Thursday, May 7th, 2009

Google, the nemesis of newspapers, was at the Congress yesterday, to turn a blonde deaf ear to their troubles. The company’s pin-up VP of products Marissa Meyer described quite a bright future to the Senate’s commerce committee – but it’s a bright future for Google, and people with a lot of time fiddling with their computers. Also testifying was creator of The Wire David Simon.

Let’s contrast how each of them addressed the crisis.

Meyer said Google’s policy “first and foremost” was to respect the wishes of content producers, but offered nothing in the way of new business partnerships. Instead, she gave them a short but haughty lecture on how they should present their stories – they should become more like Wikipedia:

“Consider instead how the authoritativeness of news articles might grow if an evolving story were published under a permanent, single URL as a living, changing, updating entity,” she said in her statement. “We see this practice today in Wikipedia’s entries and in the topic pages at NYTimes.com. The result is a single authoritative page with a consistent reference point that gains clout and a following of users over time.”

So instead of publishing 50 stories a day, the implication is that publications should only publish 50 a year – tweaking those 50 constantly, in the hope they wriggle up through the Google search results. Yes, that’ll fix things.

She also said they should offer more scope for mash-ups. At both ends of the news chain, then, you have people fiddling – instead of writing (at one end) and reading (at the other). That’s very Web 2.0, and you couldn’t get a clearer statement that Google doesn’t really understand what news is for. (It’s merely the stuff that goes between the BODY tags, silly.)

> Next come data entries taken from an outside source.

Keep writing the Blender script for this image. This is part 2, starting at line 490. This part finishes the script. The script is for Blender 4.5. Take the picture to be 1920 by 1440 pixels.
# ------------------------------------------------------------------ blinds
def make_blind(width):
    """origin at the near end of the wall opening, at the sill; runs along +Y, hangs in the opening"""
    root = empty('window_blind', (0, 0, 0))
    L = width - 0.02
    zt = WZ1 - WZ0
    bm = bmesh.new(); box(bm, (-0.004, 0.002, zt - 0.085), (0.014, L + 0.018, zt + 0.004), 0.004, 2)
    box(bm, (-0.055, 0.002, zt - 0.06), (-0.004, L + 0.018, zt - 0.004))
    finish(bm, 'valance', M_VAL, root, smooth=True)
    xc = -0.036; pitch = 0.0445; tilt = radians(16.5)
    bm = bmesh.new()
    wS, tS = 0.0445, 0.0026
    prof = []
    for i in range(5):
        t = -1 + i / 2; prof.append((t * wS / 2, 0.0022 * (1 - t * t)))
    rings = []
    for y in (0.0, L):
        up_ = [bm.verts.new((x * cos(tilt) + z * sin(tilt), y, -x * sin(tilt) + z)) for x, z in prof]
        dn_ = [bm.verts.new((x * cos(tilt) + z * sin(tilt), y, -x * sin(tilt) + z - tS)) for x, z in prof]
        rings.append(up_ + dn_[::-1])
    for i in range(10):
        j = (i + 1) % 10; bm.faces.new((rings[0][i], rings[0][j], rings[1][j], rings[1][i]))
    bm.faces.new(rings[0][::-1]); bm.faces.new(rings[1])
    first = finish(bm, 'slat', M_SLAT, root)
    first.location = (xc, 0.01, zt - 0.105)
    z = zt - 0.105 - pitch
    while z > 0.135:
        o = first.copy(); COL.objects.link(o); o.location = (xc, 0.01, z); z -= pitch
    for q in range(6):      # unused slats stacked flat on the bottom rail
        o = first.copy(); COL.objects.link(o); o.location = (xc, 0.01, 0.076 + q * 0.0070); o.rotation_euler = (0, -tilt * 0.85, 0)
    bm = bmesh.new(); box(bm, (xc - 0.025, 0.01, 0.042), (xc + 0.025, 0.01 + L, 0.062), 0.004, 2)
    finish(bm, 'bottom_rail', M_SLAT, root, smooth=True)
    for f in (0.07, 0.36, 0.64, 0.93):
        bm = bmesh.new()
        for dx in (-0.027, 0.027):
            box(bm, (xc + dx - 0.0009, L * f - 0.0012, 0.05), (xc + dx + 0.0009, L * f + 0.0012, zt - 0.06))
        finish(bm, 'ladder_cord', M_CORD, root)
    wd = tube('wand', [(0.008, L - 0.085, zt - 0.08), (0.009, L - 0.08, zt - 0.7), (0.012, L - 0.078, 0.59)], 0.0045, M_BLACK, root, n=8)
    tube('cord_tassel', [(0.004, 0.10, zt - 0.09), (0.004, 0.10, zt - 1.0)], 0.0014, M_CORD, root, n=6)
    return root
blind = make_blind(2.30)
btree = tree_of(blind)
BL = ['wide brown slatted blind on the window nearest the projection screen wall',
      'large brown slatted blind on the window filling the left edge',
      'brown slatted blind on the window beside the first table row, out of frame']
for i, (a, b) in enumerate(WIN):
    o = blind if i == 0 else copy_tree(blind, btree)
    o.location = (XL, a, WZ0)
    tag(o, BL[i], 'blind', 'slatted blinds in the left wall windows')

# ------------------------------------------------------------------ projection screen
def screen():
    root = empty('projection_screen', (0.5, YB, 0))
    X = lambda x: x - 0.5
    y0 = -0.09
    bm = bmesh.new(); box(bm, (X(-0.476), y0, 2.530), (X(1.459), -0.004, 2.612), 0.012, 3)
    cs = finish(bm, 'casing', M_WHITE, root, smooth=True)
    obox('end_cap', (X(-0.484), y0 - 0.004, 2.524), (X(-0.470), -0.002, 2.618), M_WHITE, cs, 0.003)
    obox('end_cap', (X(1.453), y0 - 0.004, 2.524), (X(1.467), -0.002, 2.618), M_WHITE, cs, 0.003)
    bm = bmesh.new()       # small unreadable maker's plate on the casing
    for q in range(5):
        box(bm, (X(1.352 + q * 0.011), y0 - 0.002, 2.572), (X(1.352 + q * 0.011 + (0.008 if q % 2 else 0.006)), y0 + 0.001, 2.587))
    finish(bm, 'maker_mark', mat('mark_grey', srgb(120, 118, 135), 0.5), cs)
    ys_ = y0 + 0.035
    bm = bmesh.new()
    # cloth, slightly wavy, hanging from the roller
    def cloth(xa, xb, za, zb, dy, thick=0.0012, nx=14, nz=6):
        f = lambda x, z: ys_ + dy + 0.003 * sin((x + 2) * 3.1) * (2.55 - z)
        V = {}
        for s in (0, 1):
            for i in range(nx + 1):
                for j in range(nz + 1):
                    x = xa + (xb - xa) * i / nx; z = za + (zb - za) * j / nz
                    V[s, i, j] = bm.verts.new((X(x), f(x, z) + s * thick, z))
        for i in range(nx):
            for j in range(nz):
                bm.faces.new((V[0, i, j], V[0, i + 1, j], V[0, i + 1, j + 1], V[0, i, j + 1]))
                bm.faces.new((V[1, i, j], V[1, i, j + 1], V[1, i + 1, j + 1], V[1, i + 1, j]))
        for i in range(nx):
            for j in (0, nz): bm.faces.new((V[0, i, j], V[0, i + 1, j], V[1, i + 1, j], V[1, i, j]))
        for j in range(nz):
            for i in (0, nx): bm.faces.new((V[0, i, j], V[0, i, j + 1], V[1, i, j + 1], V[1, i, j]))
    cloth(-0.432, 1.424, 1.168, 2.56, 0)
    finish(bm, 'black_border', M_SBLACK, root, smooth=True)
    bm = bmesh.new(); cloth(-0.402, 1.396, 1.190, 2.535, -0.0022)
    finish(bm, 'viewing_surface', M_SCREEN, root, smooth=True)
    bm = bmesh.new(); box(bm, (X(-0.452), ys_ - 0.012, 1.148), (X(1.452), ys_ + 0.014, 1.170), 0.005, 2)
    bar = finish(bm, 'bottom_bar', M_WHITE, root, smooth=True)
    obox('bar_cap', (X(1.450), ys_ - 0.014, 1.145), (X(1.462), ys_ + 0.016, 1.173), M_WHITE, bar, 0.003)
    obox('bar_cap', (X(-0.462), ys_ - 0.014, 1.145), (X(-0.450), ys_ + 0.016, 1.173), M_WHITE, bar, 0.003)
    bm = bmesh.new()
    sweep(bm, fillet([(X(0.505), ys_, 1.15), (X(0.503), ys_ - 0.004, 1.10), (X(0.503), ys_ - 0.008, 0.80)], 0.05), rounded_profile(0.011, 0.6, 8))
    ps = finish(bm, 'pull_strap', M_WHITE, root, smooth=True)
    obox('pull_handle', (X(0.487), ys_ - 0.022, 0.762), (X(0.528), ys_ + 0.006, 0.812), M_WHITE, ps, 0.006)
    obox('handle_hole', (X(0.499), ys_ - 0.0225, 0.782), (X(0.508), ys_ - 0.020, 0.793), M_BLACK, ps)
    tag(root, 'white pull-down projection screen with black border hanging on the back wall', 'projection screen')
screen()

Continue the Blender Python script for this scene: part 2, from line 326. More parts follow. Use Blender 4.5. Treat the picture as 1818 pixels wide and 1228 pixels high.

The creator of The Wire and former reporter David Simon said he found the phrase “citizen journalism” Orwellian. He added:

“A neighbor who is a good listener and cares about people is a good neighbor – he is not in any sense a citizen social worker. Just as a neighbor with a garden hose and good intentions is not a citizen firefighter. To say so is a heedless insult to social workers and firefighters.”